This post has been written by Sean Oxspring, a 2nd Year Games Computing from the University of Lincoln. He recently attended at the 3rd POCOS Symposium, which discussed the fundamental tasks around the preservation of video-games and digital worlds.
In the 1920’s movies were not considered as a significant cultural object, this meant a great deal of films to not be archived for the future and they were lost to the ages… unfortunately history is as per usual repeating itself – only this time with video-games.
Oliver and I travelled along to the POCOS symposium in Cardiff in order to be a part of a discussion on the future possibilities of games archiving in this country. Other attendees ranged from games designers to archivists and librarians, all interested in preserving the history and future of games for both research and cultural purposes.
We received a great deal of information on the problems surrounding preserving games, some were similar to other forms of media, but a great deal of things were different. Several speakers talked about the great deal of metadata surrounding games, hardware specifications, software, user created content, patches etc. etc. the huge amount of metadata surrounding games makes it hard for archivists to decide what is important to keep and what researchers will not need to know in the future.
Ian Livingstone discussing the importance of games culture.
The vast majority of games preservation today is done by private collectors and through legally dodgy websites. IP is a very big problem as a lot of publishers do not wish to release their works for archiving as the public would have access to them – meaning in the future they might lose out on selling their retro-titles as a re-release (Nintendo’s WiiStore being the most obvious one). Some archives have copies of very old games, but are unable to show the public as they find it difficult to get permission to display them in exhibits (IP being owned by several people made it hard to get hold of everyone’s permission).

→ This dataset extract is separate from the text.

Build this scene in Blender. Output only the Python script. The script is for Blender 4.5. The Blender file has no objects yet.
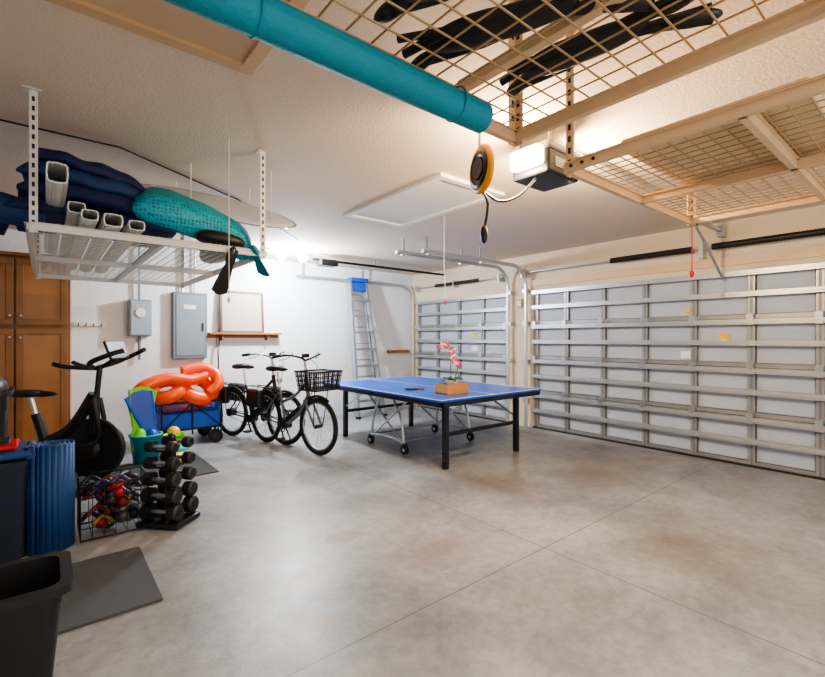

Richard Bartle spoke on the problems with preserving an MMO game, the main problem here is that although it would be reasonably easy to preserve a server and the client software – you would only have half of the picture, as an MMO’s main reliance is its players. Bartle described it as ‘evacuating Leicester and then covering it in clingfilm, then coming back in a hundred years’ the cities structures would be preserved, but the people living there make the city what it is. As such to fully understand an MMO a great deal of player metadata would have to be preserved along with it.
Ian Livingstone gave a talk on his history in the games industry and ran with the idea of games being of a phenomenal cultural value. He showed how Tomb Raider became a hit with both sexes, and the great deal of adverts that used Lara Croft as a spokesperson.
Dan Pinchbeck talking about why history matters for game development.
Dan Pinchbeck, the creative mind of ‘Dear Esther’, did a presentation entitled ‘Standing on the shoulders of heavily armoured giants’. He expressed the point that we needed to remember and preserve gaming history in order to understand how to design better games in the future.
Later on both days we split into groups and discussed ideas about games preservation, and how we can tackle such a task in order to avoid losing games in the future. There were several problems to tackle: What to preserve, Who would want access to it and the most difficult one being whether or not we can get publishers to give up their IP for archiving purposes.